WORK TO COMPLETE
Pictures within the data are to be left out; everything else must be reproduced exactly.

Scene modeling code data:
··········
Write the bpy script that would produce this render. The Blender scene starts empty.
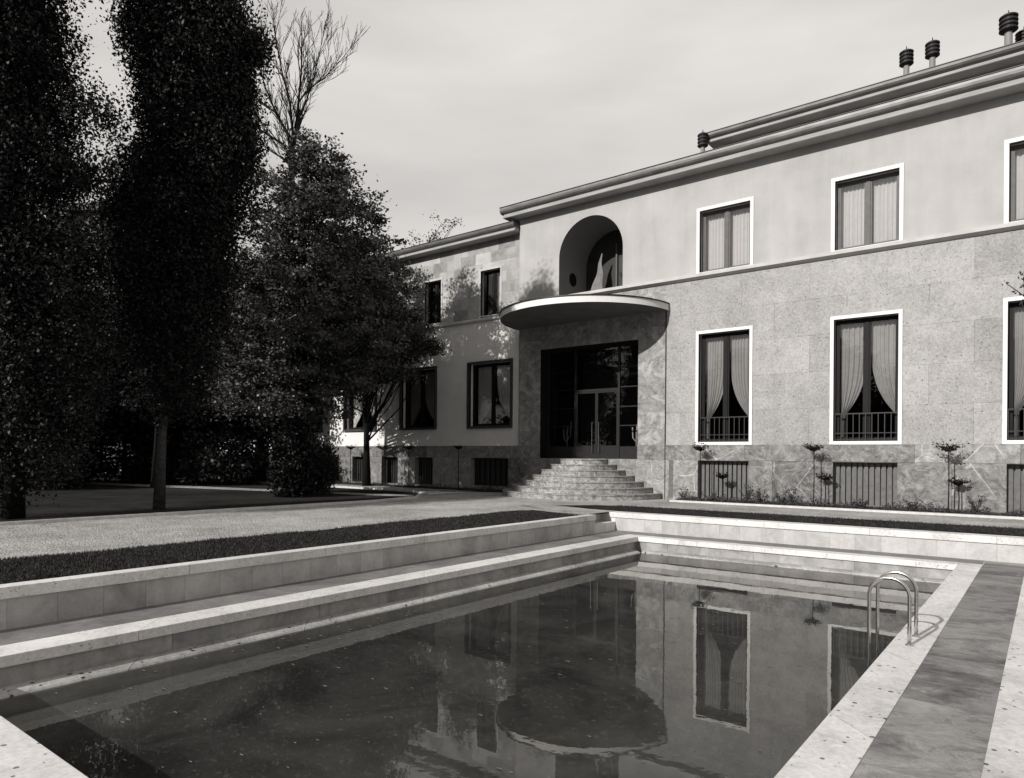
import bpy, math, random
import numpy as np
from mathutils import Matrix, Vector

PI = math.pi
S = bpy.context.scene
COL = S.collection
W0 = -0.70            # water level
DECK = -0.40          # pool terrace level
VF = 19.5             # plane of the garden front

# ------------------------------------------------------------------ materials
def tone(v, a=1.0):
    return (v * 1.018, v * 0.997, v * 0.975, a)

class NT:
    """small helper round a node tree"""
    def __init__(s, name):
        s.m = bpy.data.materials.new(name)
        s.m.use_nodes = True
        s.t = s.m.node_tree
        s.t.nodes.clear()
        s.out = s.n('ShaderNodeOutputMaterial')
        s.b = s.n('ShaderNodeBsdfPrincipled')
        s.t.links.new(s.b.outputs[0], s.out.inputs[0])
    def n(s, typ, **kw):
        nd = s.t.nodes.new(typ)
        for k, v in kw.items():
            setattr(nd, k, v)
        return nd
    def l(s, a, b):
        s.t.links.new(a, b)
    def val(s, sock, v):
        if hasattr(v, 'is_output'):
            s.l(v, sock)
        else:
            sock.default_value = v
    def math(s, op, a, b=0.0, c=0.0, clamp=False):
        nd = s.n('ShaderNodeMath', operation=op, use_clamp=clamp)
        s.val(nd.inputs[0], a); s.val(nd.inputs[1], b); s.val(nd.inputs[2], c)
        return nd.outputs[0]
    def pos(s):
        if not hasattr(s, '_p'):
            s._p = s.n('ShaderNodeNewGeometry').outputs['Position']
        return s._p
    def xyz(s):
        if not hasattr(s, '_x'):
            nd = s.n('ShaderNodeSeparateXYZ'); s.l(s.pos(), nd.inputs[0])
            s._x = nd.outputs
        return s._x
    def vec(s, x, y, z):
        nd = s.n('ShaderNodeCombineXYZ')
        s.val(nd.inputs[0], x); s.val(nd.inputs[1], y); s.val(nd.inputs[2], z)
        return nd.outputs[0]
    def scale(s, v, k):
        nd = s.n('ShaderNodeVectorMath', operation='MULTIPLY')
        s.l(v, nd.inputs[0]); nd.inputs[1].default_value = k
        return nd.outputs[0]
    def add(s, v, w):
        nd = s.n('ShaderNodeVectorMath', operation='ADD')
        s.l(v, nd.inputs[0]); s.l(w, nd.inputs[1])
        return nd.outputs[0]
    def noise(s, sc, det=4, rough=.5, v=None, dist=0.0):
        nd = s.n('ShaderNodeTexNoise')
        nd.inputs['Scale'].default_value = sc
        nd.inputs['Detail'].default_value = det
        nd.inputs['Roughness'].default_value = rough
        nd.inputs['Distortion'].default_value = dist
        s.l(v if v is not None else s.pos(), nd.inputs['Vector'])
        return nd.outputs['Fac']
    def voro(s, sc, v=None, feature='F1'):
        nd = s.n('ShaderNodeTexVoronoi', feature=feature)
        nd.inputs['Scale'].default_value = sc
        s.l(v if v is not None else s.pos(), nd.inputs['Vector'])
        return nd.outputs['Distance']
    def rng(s, v, a, b, c, d):
        nd = s.n('ShaderNodeMapRange')
        s.val(nd.inputs[0], v)
        for i, k in enumerate((a, b, c, d)):
            s.val(nd.inputs[i + 1], k)
        return nd.outputs[0]
    def gray(s, v, rough=.8, spec=.3):
        """scalar socket -> warm toned base colour"""
        nd = s.n('ShaderNodeMix', data_type='RGBA')
        s.l(v, nd.inputs[0])
        nd.inputs[6].default_value = (0, 0, 0, 1)
        nd.inputs[7].default_value = tone(1.0)
        s.l(nd.outputs[2], s.b.inputs['Base Color'])
        s.val(s.b.inputs['Roughness'], rough)
        s.b.inputs['Specular IOR Level'].default_value = spec
    def bump(s, hgt, dist=.01, strength=.5):
        nd = s.n('ShaderNodeBump')
        nd.inputs['Distance'].default_value = dist
        nd.inputs['Strength'].default_value = strength
        s.l(hgt, nd.inputs['Height'])
        s.l(nd.outputs[0], s.b.inputs['Normal'])
    def slab(s, w, rh, z0=0.0, stag=.5, joint=.006, a=None, r=None, off=0.0):
        """grid of slabs: returns (random per slab, second random, joint mask 1 on the joint)"""
        X = s.xyz()
        if a is None:
            a = s.math('ADD', X[0], X[1])
        if r is None:
            r = X[2]
        rr = s.math('DIVIDE', s.math('SUBTRACT', r, z0), rh)
        row = s.math('FLOOR', rr)
        aa = s.math('ADD', s.math('DIVIDE', s.math('ADD', a, off), w), s.math('MULTIPLY', row, stag))
        col = s.math('FLOOR', aa)
        wn = s.n('ShaderNodeTexWhiteNoise', noise_dimensions='2D')
        s.l(s.vec(col, row, 0.0), wn.inputs['Vector'])
        fa = s.math('MULTIPLY', s.math('ABSOLUTE', s.math('SUBTRACT', s.math('FRACT', aa), .5)), w)
        fr = s.math('MULTIPLY', s.math('ABSOLUTE', s.math('SUBTRACT', s.math('FRACT', rr), .5)), rh)
        ja = s.math('GREATER_THAN', fa, w * .5 - joint)
        jr = s.math('GREATER_THAN', fr, rh * .5 - joint)
        return wn.outputs['Value'], wn.outputs['Color'], s.math('MAXIMUM', ja, jr)

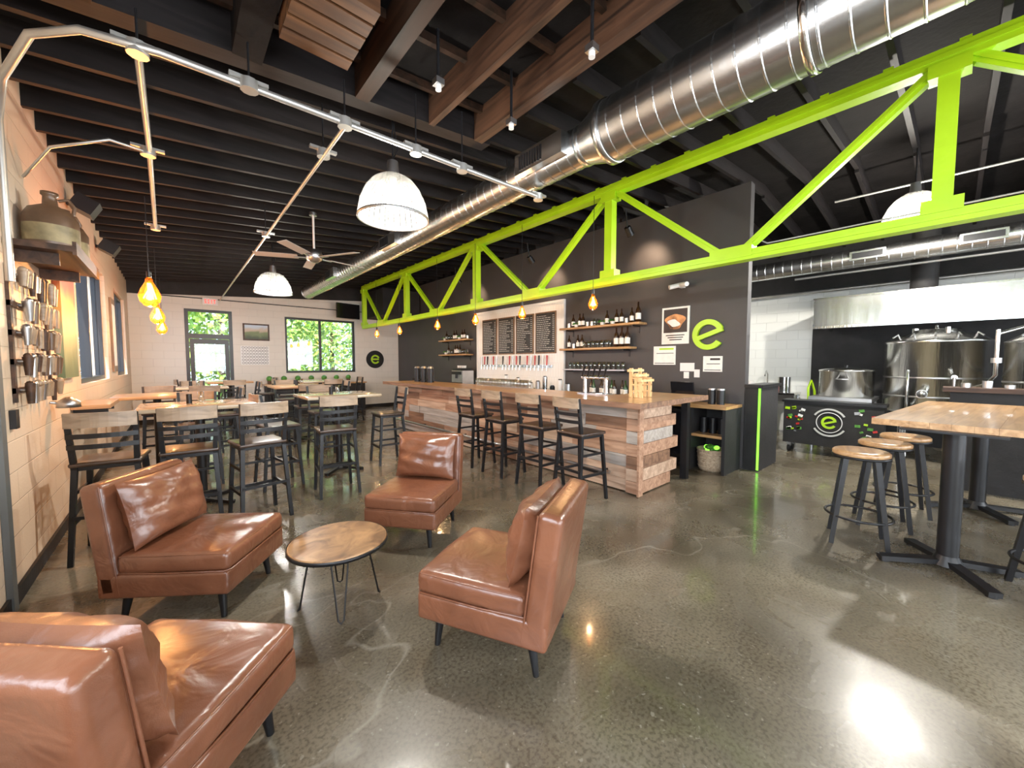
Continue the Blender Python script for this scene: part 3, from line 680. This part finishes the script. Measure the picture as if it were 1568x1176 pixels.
··········
TASK OUTPUT
Write the bpy script that would produce this render. The Blender scene starts empty.
import bpy, math, random
import numpy as np
from mathutils import Matrix, Vector

PI = math.pi
S = bpy.context.scene
COL = S.collection
W0 = -0.70            # water level
DECK = -0.40          # pool terrace level
VF = 19.5             # plane of the garden front

# ------------------------------------------------------------------ materials
def tone(v, a=1.0):
    return (v * 1.018, v * 0.997, v * 0.975, a)

class NT:
    """small helper round a node tree"""
    def __init__(s, name):
        s.m = bpy.data.materials.new(name)
        s.m.use_nodes = True
        s.t = s.m.node_tree
        s.t.nodes.clear()
        s.out = s.n('ShaderNodeOutputMaterial')
        s.b = s.n('ShaderNodeBsdfPrincipled')
        s.t.links.new(s.b.outputs[0], s.out.inputs[0])
    def n(s, typ, **kw):
        nd = s.t.nodes.new(typ)
        for k, v in kw.items():
            setattr(nd, k, v)
        return nd
    def l(s, a, b):
        s.t.links.new(a, b)
    def val(s, sock, v):
        if hasattr(v, 'is_output'):
            s.l(v, sock)
        else:
            sock.default_value = v
    def math(s, op, a, b=0.0, c=0.0, clamp=False):
        nd = s.n('ShaderNodeMath', operation=op, use_clamp=clamp)
        s.val(nd.inputs[0], a); s.val(nd.inputs[1], b); s.val(nd.inputs[2], c)
        return nd.outputs[0]
    def pos(s):
        if not hasattr(s, '_p'):
            s._p = s.n('ShaderNodeNewGeometry').outputs['Position']
        return s._p
    def xyz(s):
        if not hasattr(s, '_x'):
            nd = s.n('ShaderNodeSeparateXYZ'); s.l(s.pos(), nd.inputs[0])
            s._x = nd.outputs
        return s._x
    def vec(s, x, y, z):
        nd = s.n('ShaderNodeCombineXYZ')
        s.val(nd.inputs[0], x); s.val(nd.inputs[1], y); s.val(nd.inputs[2], z)
        return nd.outputs[0]
    def scale(s, v, k):
        nd = s.n('ShaderNodeVectorMath', operation='MULTIPLY')
        s.l(v, nd.inputs[0]); nd.inputs[1].default_value = k
        return nd.outputs[0]
    def add(s, v, w):
        nd = s.n('ShaderNodeVectorMath', operation='ADD')
        s.l(v, nd.inputs[0]); s.l(w, nd.inputs[1])
        return nd.outputs[0]
    def noise(s, sc, det=4, rough=.5, v=None, dist=0.0):
        nd = s.n('ShaderNodeTexNoise')
        nd.inputs['Scale'].default_value = sc
        nd.inputs['Detail'].default_value = det
        nd.inputs['Roughness'].default_value = rough
        nd.inputs['Distortion'].default_value = dist
        s.l(v if v is not None else s.pos(), nd.inputs['Vector'])
        return nd.outputs['Fac']
    def voro(s, sc, v=None, feature='F1'):
        nd = s.n('ShaderNodeTexVoronoi', feature=feature)
        nd.inputs['Scale'].default_value = sc
        s.l(v if v is not None else s.pos(), nd.inputs['Vector'])
        return nd.outputs['Distance']
    def rng(s, v, a, b, c, d):
        nd = s.n('ShaderNodeMapRange')
        s.val(nd.inputs[0], v)
        for i, k in enumerate((a, b, c, d)):
            s.val(nd.inputs[i + 1], k)
        return nd.outputs[0]
    def gray(s, v, rough=.8, spec=.3):
        """scalar socket -> warm toned base colour"""
        nd = s.n('ShaderNodeMix', data_type='RGBA')
        s.l(v, nd.inputs[0])
        nd.inputs[6].default_value = (0, 0, 0, 1)
        nd.inputs[7].default_value = tone(1.0)
        s.l(nd.outputs[2], s.b.inputs['Base Color'])
        s.val(s.b.inputs['Roughness'], rough)
        s.b.inputs['Specular IOR Level'].default_value = spec
    def bump(s, hgt, dist=.01, strength=.5):
        nd = s.n('ShaderNodeBump')
        nd.inputs['Distance'].default_value = dist
        nd.inputs['Strength'].default_value = strength
        s.l(hgt, nd.inputs['Height'])
        s.l(nd.outputs[0], s.b.inputs['Normal'])
    def slab(s, w, rh, z0=0.0, stag=.5, joint=.006, a=None, r=None, off=0.0):
        """grid of slabs: returns (random per slab, second random, joint mask 1 on the joint)"""
        X = s.xyz()
        if a is None:
            a = s.math('ADD', X[0], X[1])
        if r is None:
            r = X[2]
        rr = s.math('DIVIDE', s.math('SUBTRACT', r, z0), rh)
        row = s.math('FLOOR', rr)
        aa = s.math('ADD', s.math('DIVIDE', s.math('ADD', a, off), w), s.math('MULTIPLY', row, stag))
        col = s.math('FLOOR', aa)
        wn = s.n('ShaderNodeTexWhiteNoise', noise_dimensions='2D')
        s.l(s.vec(col, row, 0.0), wn.inputs['Vector'])
        fa = s.math('MULTIPLY', s.math('ABSOLUTE', s.math('SUBTRACT', s.math('FRACT', aa), .5)), w)
        fr = s.math('MULTIPLY', s.math('ABSOLUTE', s.math('SUBTRACT', s.math('FRACT', rr), .5)), rh)
        ja = s.math('GREATER_THAN', fa, w * .5 - joint)
        jr = s.math('GREATER_THAN', fr, rh * .5 - joint)
        return wn.outputs['Value'], wn.outputs['Color'], s.math('MAXIMUM', ja, jr)

Continue the Blender Python script for this scene: part 3, from line 680. This part finishes the script. Measure the picture as if it were 1568x1176 pixels.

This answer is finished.